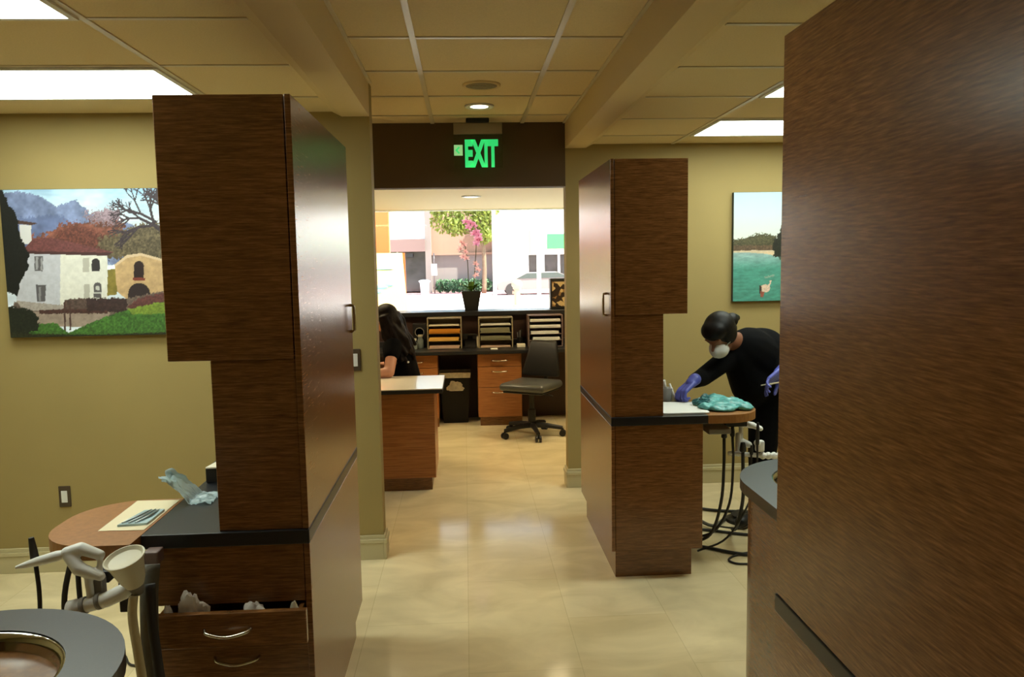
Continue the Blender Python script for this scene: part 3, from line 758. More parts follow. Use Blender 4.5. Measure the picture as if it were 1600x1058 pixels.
def villa(s, v):
    X = 15+65*v+1081*s; Y = 178+797*v-(X-15)*.045
    n1, n2, n3 = fbm(X, Y, 60), fbm(X, Y, 22), fbm(X, Y, 9)
    C = np.zeros(s.shape+(3,))
    def put(mask, c, nz=None, a=0.):
        k = np.array(c, float)[None, None, :]*(1+a*((nz if nz is not None else n1)[..., None]-.5)*2)
        C[mask] = np.broadcast_to(k, C.shape)[mask]
    def poly(P, c, nz=None, a=0., j=0.):
        put(inside(P, X+j*(n2-.5)*2, Y+j*(n3-.5)*2), c, nz, a)
    f = np.clip((Y-130)/200, 0, 1)[..., None]
    C[:] = np.array([150, 192, 226])*(1-f)+np.array([214, 226, 238])*f
    C[:] += ((fbm(X, Y*2.4, 130)-.5)[..., None])*70
    poly([(0, 205), (110, 180), (240, 200), (330, 255), (430, 215), (540, 300), (760, 340), (760, 560), (0, 560)], (116, 130, 168), n1, .3, 14)
    poly([(60, 330), (340, 300), (470, 360), (470, 540), (60, 540)], (98, 112, 152), n1, .2, 24)
    poly([(180, 430), (300, 395), (360, 340), (470, 335), (560, 310), (700, 330), (720, 480), (180, 480)], (116, 72, 60), n2, .5, 34)
    poly([(330, 400), (420, 350), (640, 400), (690, 490), (330, 470)], (98, 56, 48), n3, .5, 30)
    poly([(560, 420), (680, 380), (800, 330), (1100, 320), (1100, 560), (560, 520)], (92, 82, 62), n3, .55, 40)
    poly([(470, 290), (560, 268), (660, 250), (700, 300), (640, 345), (520, 330)], (136, 118, 130), n3, .4, 40)
    # bare branches
    r = random.Random(5)
    def seg(p, q, w):
        d = np.array(q, float)-np.array(p); L = d@d+1e-9
        t = np.clip(((X-p[0])*d[0]+(Y-p[1])*d[1])/L, 0, 1)
        put(np.hypot(X-p[0]-t*d[0], Y-p[1]-t*d[1]) < w, (56, 46, 54), n3, .3)
    def br(p, a, L, w, k):
        q = (p[0]+L*math.cos(a), p[1]-L*math.sin(a)); seg(p, q, w)
        if k == 0: return
        for _ in range(3 if k > 1 else 2): br(q, a+r.uniform(-.75, .75), L*r.uniform(.6, .85), max(2.2, w*.68), k-1)
    br((960, 400), 2.55, 110, 11, 4); br((1000, 380), 2.0, 110, 11, 4); br((880, 320), 2.7, 95, 7, 4)
    # houses
    poly([(125, 358), (190, 360), (196, 462), (135, 465)], (206, 206, 208)); poly([(98, 333), (228, 348), (192, 360), (112, 354)], (72, 52, 46))
    poly([(150, 495), (352, 500), (352, 795), (110, 775), (118, 700)], (186, 188, 198), n2, .06)
    poly([(352, 500), (612, 508), (616, 748), (352, 795)], (216, 216, 208), n2, .06)
    poly([(140, 498), (205, 432), (300, 424), (420, 445), (650, 492), (600, 508), (170, 510)], (106, 62, 62), n3, .25)
    poly([(170, 500), (640, 494), (610, 512), (180, 514)], (70, 44, 44))
    for P in ([(210, 525), (256, 525), (256, 606), (210, 606)], [(218, 680), (274, 680), (270, 772), (226, 772)]): poly(P, (86, 84, 88))
    poly([(216, 530), (230, 530), (230, 600), (216, 600)], (150, 150, 154)); poly([(244, 530), (254, 530), (254, 600), (244, 600)], (150, 150, 154)); poly([(234, 692), (246, 692), (246, 768), (234, 768)], (130, 130, 134))
    poly([(476, 528), (512, 528), (512, 604), (476, 604)], (178, 176, 166)); poly([(484, 670), (516, 670), (516, 748), (484, 748)], (176, 174, 164))
    def arch(cx, y0, y1, w, c): put((np.abs(X-cx) < w) & (Y > y0+w) & (Y < y1) | (np.hypot(X-cx, Y-y0-w) < w), c)
    arch(548, 528, 598, 23, (48, 44, 48)); arch(560, 658, 742, 22, (84, 82, 84)); arch(560, 676, 700, 12, (190, 190, 186)); poly([(538, 712), (582, 712), (582, 720), (538, 720)], (190, 190, 186))
    poly([(614, 588), (668, 580), (668, 722), (614, 730)], (126, 114, 52), n2, .2)
    poly([(655, 560), (720, 512), (800, 498), (960, 540), (1000, 720), (720, 745), (668, 705)], (188, 158, 116), n2, .12)
    poly([(650, 560), (718, 505), (800, 492), (980, 535), (980, 548), (800, 506), (722, 520), (660, 568)], (206, 184, 152))
    arch(788, 535, 632, 28, (40, 24, 24)); put((X > 755) & (X < 825) & (Y > 626) & (Y < 642), (120, 56, 44)); arch(792, 655, 770, 62, (44, 32, 34))
    put((np.hypot(X-1010, Y-560) < 60+50*n2), (60, 50, 44), n3, .4)
    # garden
    poly([(100, 775), (380, 790), (640, 740), (720, 745), (900, 700), (1100, 690), (1100, 840), (90, 840)], (104, 90, 82), n3, .4, 10)
    poly([(110, 770), (380, 790), (380, 815), (150, 822)], (160, 152, 146), n3, .15)
    poly([(200, 830), (640, 800), (600, 905), (230, 905)], (150, 134, 122), n2, .15)
    poly([(240, 818), (470, 800), (620, 790), (620, 826), (240, 838)], (72, 46, 42), n3, .3, 6)
    poly([(380, 755), (500, 745), (500, 805), (380, 810)], (84, 68, 62), n3, .4, 8); poly([(500, 748), (725, 740), (725, 820), (500, 812)], (56, 40, 40), n3, .4, 10)
    for x in (372, 402): poly([(x, 770), (x+9, 770), (x+14, 925), (x+4, 925)], (74, 52, 48))
    poly([(725, 790), (800, 735), (1000, 690), (1000, 770), (760, 800)], (92, 54, 52), n3, .35, 14)
    poly([(400, 940), (520, 880), (640, 832), (740, 802), (890, 762), (1100, 740), (1160, 990), (60, 990), (90, 920), (240, 895), (330, 885)], (64, 106, 44), n3, .45, 8)
    poly([(730, 800), (890, 764), (1100, 745), (1100, 810), (760, 830)], (116, 140, 52), n3, .3, 10)
    poly([(60, 800), (180, 812), (235, 860), (230, 930), (60, 990)], (26, 32, 22), n3, .5, 14)
    poly([(20, 950), (560, 945), (1160, 910), (1160, 1010), (20, 1010)], (38, 40, 22), n3, .5, 10)
    poly([(0, 170), (38, 180), (60, 235), (110, 300), (128, 420), (182, 520), (170, 600), (140, 660), (110, 745), (55, 720), (0, 700)], (15, 18, 16), n3, .5, 12)
    return np.clip(C, 0, 255)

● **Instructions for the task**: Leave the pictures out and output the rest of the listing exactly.

● **Result**:
Continue the Blender Python script for this scene: part 3, from line 758. More parts follow. Use Blender 4.5. Measure the picture as if it were 1600x1058 pixels.
def villa(s, v):
    X = 15+65*v+1081*s; Y = 178+797*v-(X-15)*.045
    n1, n2, n3 = fbm(X, Y, 60), fbm(X, Y, 22), fbm(X, Y, 9)
    C = np.zeros(s.shape+(3,))
    def put(mask, c, nz=None, a=0.):
        k = np.array(c, float)[None, None, :]*(1+a*((nz if nz is not None else n1)[..., None]-.5)*2)
        C[mask] = np.broadcast_to(k, C.shape)[mask]
    def poly(P, c, nz=None, a=0., j=0.):
        put(inside(P, X+j*(n2-.5)*2, Y+j*(n3-.5)*2), c, nz, a)
    f = np.clip((Y-130)/200, 0, 1)[..., None]
    C[:] = np.array([150, 192, 226])*(1-f)+np.array([214, 226, 238])*f
    C[:] += ((fbm(X, Y*2.4, 130)-.5)[..., None])*70
    poly([(0, 205), (110, 180), (240, 200), (330, 255), (430, 215), (540, 300), (760, 340), (760, 560), (0, 560)], (116, 130, 168), n1, .3, 14)
    poly([(60, 330), (340, 300), (470, 360), (470, 540), (60, 540)], (98, 112, 152), n1, .2, 24)
    poly([(180, 430), (300, 395), (360, 340), (470, 335), (560, 310), (700, 330), (720, 480), (180, 480)], (116, 72, 60), n2, .5, 34)
    poly([(330, 400), (420, 350), (640, 400), (690, 490), (330, 470)], (98, 56, 48), n3, .5, 30)
    poly([(560, 420), (680, 380), (800, 330), (1100, 320), (1100, 560), (560, 520)], (92, 82, 62), n3, .55, 40)
    poly([(470, 290), (560, 268), (660, 250), (700, 300), (640, 345), (520, 330)], (136, 118, 130), n3, .4, 40)
    # bare branches
    r = random.Random(5)
    def seg(p, q, w):
        d = np.array(q, float)-np.array(p); L = d@d+1e-9
        t = np.clip(((X-p[0])*d[0]+(Y-p[1])*d[1])/L, 0, 1)
        put(np.hypot(X-p[0]-t*d[0], Y-p[1]-t*d[1]) < w, (56, 46, 54), n3, .3)
    def br(p, a, L, w, k):
        q = (p[0]+L*math.cos(a), p[1]-L*math.sin(a)); seg(p, q, w)
        if k == 0: return
        for _ in range(3 if k > 1 else 2): br(q, a+r.uniform(-.75, .75), L*r.uniform(.6, .85), max(2.2, w*.68), k-1)
    br((960, 400), 2.55, 110, 11, 4); br((1000, 380), 2.0, 110, 11, 4); br((880, 320), 2.7, 95, 7, 4)
    # houses
    poly([(125, 358), (190, 360), (196, 462), (135, 465)], (206, 206, 208)); poly([(98, 333), (228, 348), (192, 360), (112, 354)], (72, 52, 46))
    poly([(150, 495), (352, 500), (352, 795), (110, 775), (118, 700)], (186, 188, 198), n2, .06)
    poly([(352, 500), (612, 508), (616, 748), (352, 795)], (216, 216, 208), n2, .06)
    poly([(140, 498), (205, 432), (300, 424), (420, 445), (650, 492), (600, 508), (170, 510)], (106, 62, 62), n3, .25)
    poly([(170, 500), (640, 494), (610, 512), (180, 514)], (70, 44, 44))
    for P in ([(210, 525), (256, 525), (256, 606), (210, 606)], [(218, 680), (274, 680), (270, 772), (226, 772)]): poly(P, (86, 84, 88))
    poly([(216, 530), (230, 530), (230, 600), (216, 600)], (150, 150, 154)); poly([(244, 530), (254, 530), (254, 600), (244, 600)], (150, 150, 154)); poly([(234, 692), (246, 692), (246, 768), (234, 768)], (130, 130, 134))
    poly([(476, 528), (512, 528), (512, 604), (476, 604)], (178, 176, 166)); poly([(484, 670), (516, 670), (516, 748), (484, 748)], (176, 174, 164))
    def arch(cx, y0, y1, w, c): put((np.abs(X-cx) < w) & (Y > y0+w) & (Y < y1) | (np.hypot(X-cx, Y-y0-w) < w), c)
    arch(548, 528, 598, 23, (48, 44, 48)); arch(560, 658, 742, 22, (84, 82, 84)); arch(560, 676, 700, 12, (190, 190, 186)); poly([(538, 712), (582, 712), (582, 720), (538, 720)], (190, 190, 186))
    poly([(614, 588), (668, 580), (668, 722), (614, 730)], (126, 114, 52), n2, .2)
    poly([(655, 560), (720, 512), (800, 498), (960, 540), (1000, 720), (720, 745), (668, 705)], (188, 158, 116), n2, .12)
    poly([(650, 560), (718, 505), (800, 492), (980, 535), (980, 548), (800, 506), (722, 520), (660, 568)], (206, 184, 152))
    arch(788, 535, 632, 28, (40, 24, 24)); put((X > 755) & (X < 825) & (Y > 626) & (Y < 642), (120, 56, 44)); arch(792, 655, 770, 62, (44, 32, 34))
    put((np.hypot(X-1010, Y-560) < 60+50*n2), (60, 50, 44), n3, .4)
    # garden
    poly([(100, 775), (380, 790), (640, 740), (720, 745), (900, 700), (1100, 690), (1100, 840), (90, 840)], (104, 90, 82), n3, .4, 10)
    poly([(110, 770), (380, 790), (380, 815), (150, 822)], (160, 152, 146), n3, .15)
    poly([(200, 830), (640, 800), (600, 905), (230, 905)], (150, 134, 122), n2, .15)
    poly([(240, 818), (470, 800), (620, 790), (620, 826), (240, 838)], (72, 46, 42), n3, .3, 6)
    poly([(380, 755), (500, 745), (500, 805), (380, 810)], (84, 68, 62), n3, .4, 8); poly([(500, 748), (725, 740), (725, 820), (500, 812)], (56, 40, 40), n3, .4, 10)
    for x in (372, 402): poly([(x, 770), (x+9, 770), (x+14, 925), (x+4, 925)], (74, 52, 48))
    poly([(725, 790), (800, 735), (1000, 690), (1000, 770), (760, 800)], (92, 54, 52), n3, .35, 14)
    poly([(400, 940), (520, 880), (640, 832), (740, 802), (890, 762), (1100, 740), (1160, 990), (60, 990), (90, 920), (240, 895), (330, 885)], (64, 106, 44), n3, .45, 8)
    poly([(730, 800), (890, 764), (1100, 745), (1100, 810), (760, 830)], (116, 140, 52), n3, .3, 10)
    poly([(60, 800), (180, 812), (235, 860), (230, 930), (60, 990)], (26, 32, 22), n3, .5, 14)
    poly([(20, 950), (560, 945), (1160, 910), (1160, 1010), (20, 1010)], (38, 40, 22), n3, .5, 10)
    poly([(0, 170), (38, 180), (60, 235), (110, 300), (128, 420), (182, 520), (170, 600), (140, 660), (110, 745), (55, 720), (0, 700)], (15, 18, 16), n3, .5, 12)
    return np.clip(C, 0, 255)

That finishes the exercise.